++++ Material ++++

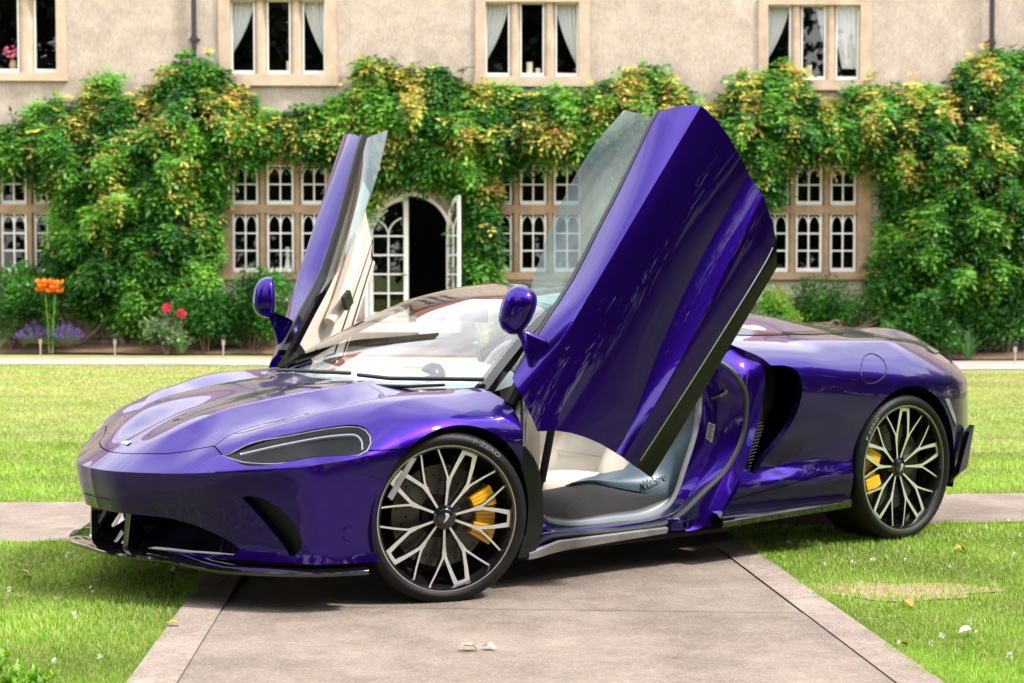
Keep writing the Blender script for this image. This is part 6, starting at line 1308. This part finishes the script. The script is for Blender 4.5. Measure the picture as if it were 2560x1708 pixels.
def build_wheel(parts, name, centre, s, rot0, steer, Rr, rs, width, cal_ang, cal_r):
    root = empty(name, parent=car); root.location = cart((centre[0], centre[1] * s, centre[2]))[0]
    root.rotation_euler = (0, 0, (math.pi if s < 0 else 0) + R(steer))
    w2 = width / 2; yo = -w2 * .90
    tyre = link('tyre', parts['tyre'], root); link('rim', parts['rim'], root)
    for k in range(5):
        o = link('spoke', parts['spoke'], root); o.rotation_euler = (0, R(rot0 + 72 * k), 0)
    dr = rs * .70
    b = MB(); yd = yo + .085; b.lathe([(.085, yd), (dr, yd), (dr, yd + .030), (.085, yd + .030), (.085, yd)], 64, axis='y'); b.lathe([(.0, yd - .03), (.080, yd - .025), (.086, yd)], 32, axis='y', m=1)
    for k in range(36):
        a = 2 * math.pi * k / 36; r_ = dr * (.70 + .11 * (k % 3)); x, z = r_ * math.cos(a), r_ * math.sin(a); b.add([(x + .0055 * math.cos(t), yd - .0006, z + .0055 * math.sin(t)) for t in np.arange(6) * math.pi / 3], [(0, 1, 2, 3, 4, 5)], 1)
    b.build('brake_disc', [M['disc'], M['black_matt']], root, smooth=True, sharp=30)
    b = MB(); a0, a1 = cal_ang; aa = np.linspace(R(a0), R(a1), 13); ri_, ro_ = dr * .64, dr * 1.12
    for i in range(12):
        big = i in (0, 1, 2, 3, 8, 9, 10, 11); y0_ = yd - (.045 if big else .030); r1_ = ro_ if big else ro_ * .985; r0_ = ri_ if big else ri_ * 1.10
        P = [(r * math.sin(a), y, r * math.cos(a)) for y in (y0_, yd + .05) for r in (r0_, r1_) for a in (aa[i], aa[i + 1])]
        b.add(P, [(0, 1, 3, 2), (4, 6, 7, 5), (0, 4, 5, 1), (2, 3, 7, 6), (0, 2, 6, 4), (1, 5, 7, 3)])
    b.build('brake_caliper', M['caliper'], root, bevel=.004)
    yc = yo + .018 + .012
    b = MB(); b.lathe([(0, yc - .012), (.030, yc - .012), (.034, yc - .009), (.036, yc + .02)], 32, axis='y'); b.lathe([(.036, yc - .004), (.046, yc + .0), (.055, yc + .03)], 32, axis='y'); hub = b.build('centre_cap', M['rim_black'], root, smooth=True, sharp=40)
    # swoosh shaped badge on the cap
    t = np.linspace(0, 1, 10); up = [(-.006 + .020 * math.sin(2.2 * q), -.018 + .036 * q) for q in t]; lo2 = [(-.010 + .010 * math.sin(2.6 * q), -.018 + .036 * q) for q in t]
    V = [(x, yc - .0128, z) for x, z in up] + [(x, yc - .0128, z) for x, z in lo2]; mesh('badge', V, [(i, i + 1, 11 + i, 10 + i) for i in range(9)], M['rim_face'], root)
    return root
def mk(nm, b, mats, sharp): o = b.build(nm, mats, None, smooth=True, sharp=sharp); me = o.data; bpy.data.objects.remove(o); return me
FWp = wheel_parts(.333, .283, .225, False); RWp = wheel_parts(.354, .300, .300, True)
for d_ in (FWp, RWp): d_['tyre'] = mk('tyre', d_['tyre'], [M['tyre'], M['black_matt']], 50); d_['rim'] = mk('rim', d_['rim'], [M['rim_black'], M['alloy']], 40); d_['spoke'] = mk('spoke', d_['spoke'], [M['rim_face'], M['rim_black']], 30)
FV_, RV_ = .945 - .1125, .965 - .150
wf = build_wheel(FWp, 'front_wheel', (0, FV_, .333), 1, 21, -17, .333, .283, .225, (58, 122), 0)
build_wheel(FWp, 'front_wheel', (0, FV_, .333), -1, 40, -17, .333, .283, .225, (-122, -58), 0)
wr = build_wheel(RWp, 'rear_wheel', (2.675, RV_, .354), 1, 3, 0, .354, .300, .300, (-122, -62), 0)
build_wheel(RWp, 'rear_wheel', (2.675, RV_, .354), -1, 30, 0, .354, .300, .300, (62, 122), 0)
# raised sidewall lettering on the rear tyre
TV, TF = text_mesh('P ZERO', .036, .0004, 1.1, .001); 
for root, Rr, rs, w2, a0 in ((wr, .354, .300, .15, -52), (wf, .333, .283, .1125, 30)):
    rm_ = (Rr + rs) / 2 + .0035; ang = R(a0) + TV[:, 0] / rm_; rad = rm_ + TV[:, 1] * .62
    mesh('sidewall_lettering', np.stack([rad * np.sin(ang), -w2 - .0010 - TV[:, 2] * .5, rad * np.cos(ang)], 1), TF, M['sill_metal'], root)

++++

__What to do__. All of the data above should be transcribed verbatim, with pictures omitted.

__Correct result__.
Keep writing the Blender script for this image. This is part 6, starting at line 1308. This part finishes the script. The script is for Blender 4.5. Measure the picture as if it were 2560x1708 pixels.
def build_wheel(parts, name, centre, s, rot0, steer, Rr, rs, width, cal_ang, cal_r):
    root = empty(name, parent=car); root.location = cart((centre[0], centre[1] * s, centre[2]))[0]
    root.rotation_euler = (0, 0, (math.pi if s < 0 else 0) + R(steer))
    w2 = width / 2; yo = -w2 * .90
    tyre = link('tyre', parts['tyre'], root); link('rim', parts['rim'], root)
    for k in range(5):
        o = link('spoke', parts['spoke'], root); o.rotation_euler = (0, R(rot0 + 72 * k), 0)
    dr = rs * .70
    b = MB(); yd = yo + .085; b.lathe([(.085, yd), (dr, yd), (dr, yd + .030), (.085, yd + .030), (.085, yd)], 64, axis='y'); b.lathe([(.0, yd - .03), (.080, yd - .025), (.086, yd)], 32, axis='y', m=1)
    for k in range(36):
        a = 2 * math.pi * k / 36; r_ = dr * (.70 + .11 * (k % 3)); x, z = r_ * math.cos(a), r_ * math.sin(a); b.add([(x + .0055 * math.cos(t), yd - .0006, z + .0055 * math.sin(t)) for t in np.arange(6) * math.pi / 3], [(0, 1, 2, 3, 4, 5)], 1)
    b.build('brake_disc', [M['disc'], M['black_matt']], root, smooth=True, sharp=30)
    b = MB(); a0, a1 = cal_ang; aa = np.linspace(R(a0), R(a1), 13); ri_, ro_ = dr * .64, dr * 1.12
    for i in range(12):
        big = i in (0, 1, 2, 3, 8, 9, 10, 11); y0_ = yd - (.045 if big else .030); r1_ = ro_ if big else ro_ * .985; r0_ = ri_ if big else ri_ * 1.10
        P = [(r * math.sin(a), y, r * math.cos(a)) for y in (y0_, yd + .05) for r in (r0_, r1_) for a in (aa[i], aa[i + 1])]
        b.add(P, [(0, 1, 3, 2), (4, 6, 7, 5), (0, 4, 5, 1), (2, 3, 7, 6), (0, 2, 6, 4), (1, 5, 7, 3)])
    b.build('brake_caliper', M['caliper'], root, bevel=.004)
    yc = yo + .018 + .012
    b = MB(); b.lathe([(0, yc - .012), (.030, yc - .012), (.034, yc - .009), (.036, yc + .02)], 32, axis='y'); b.lathe([(.036, yc - .004), (.046, yc + .0), (.055, yc + .03)], 32, axis='y'); hub = b.build('centre_cap', M['rim_black'], root, smooth=True, sharp=40)
    # swoosh shaped badge on the cap
    t = np.linspace(0, 1, 10); up = [(-.006 + .020 * math.sin(2.2 * q), -.018 + .036 * q) for q in t]; lo2 = [(-.010 + .010 * math.sin(2.6 * q), -.018 + .036 * q) for q in t]
    V = [(x, yc - .0128, z) for x, z in up] + [(x, yc - .0128, z) for x, z in lo2]; mesh('badge', V, [(i, i + 1, 11 + i, 10 + i) for i in range(9)], M['rim_face'], root)
    return root
def mk(nm, b, mats, sharp): o = b.build(nm, mats, None, smooth=True, sharp=sharp); me = o.data; bpy.data.objects.remove(o); return me
FWp = wheel_parts(.333, .283, .225, False); RWp = wheel_parts(.354, .300, .300, True)
for d_ in (FWp, RWp): d_['tyre'] = mk('tyre', d_['tyre'], [M['tyre'], M['black_matt']], 50); d_['rim'] = mk('rim', d_['rim'], [M['rim_black'], M['alloy']], 40); d_['spoke'] = mk('spoke', d_['spoke'], [M['rim_face'], M['rim_black']], 30)
FV_, RV_ = .945 - .1125, .965 - .150
wf = build_wheel(FWp, 'front_wheel', (0, FV_, .333), 1, 21, -17, .333, .283, .225, (58, 122), 0)
build_wheel(FWp, 'front_wheel', (0, FV_, .333), -1, 40, -17, .333, .283, .225, (-122, -58), 0)
wr = build_wheel(RWp, 'rear_wheel', (2.675, RV_, .354), 1, 3, 0, .354, .300, .300, (-122, -62), 0)
build_wheel(RWp, 'rear_wheel', (2.675, RV_, .354), -1, 30, 0, .354, .300, .300, (62, 122), 0)
# raised sidewall lettering on the rear tyre
TV, TF = text_mesh('P ZERO', .036, .0004, 1.1, .001); 
for root, Rr, rs, w2, a0 in ((wr, .354, .300, .15, -52), (wf, .333, .283, .1125, 30)):
    rm_ = (Rr + rs) / 2 + .0035; ang = R(a0) + TV[:, 0] / rm_; rad = rm_ + TV[:, 1] * .62
    mesh('sidewall_lettering', np.stack([rad * np.sin(ang), -w2 - .0010 - TV[:, 2] * .5, rad * np.cos(ang)], 1), TF, M['sill_metal'], root)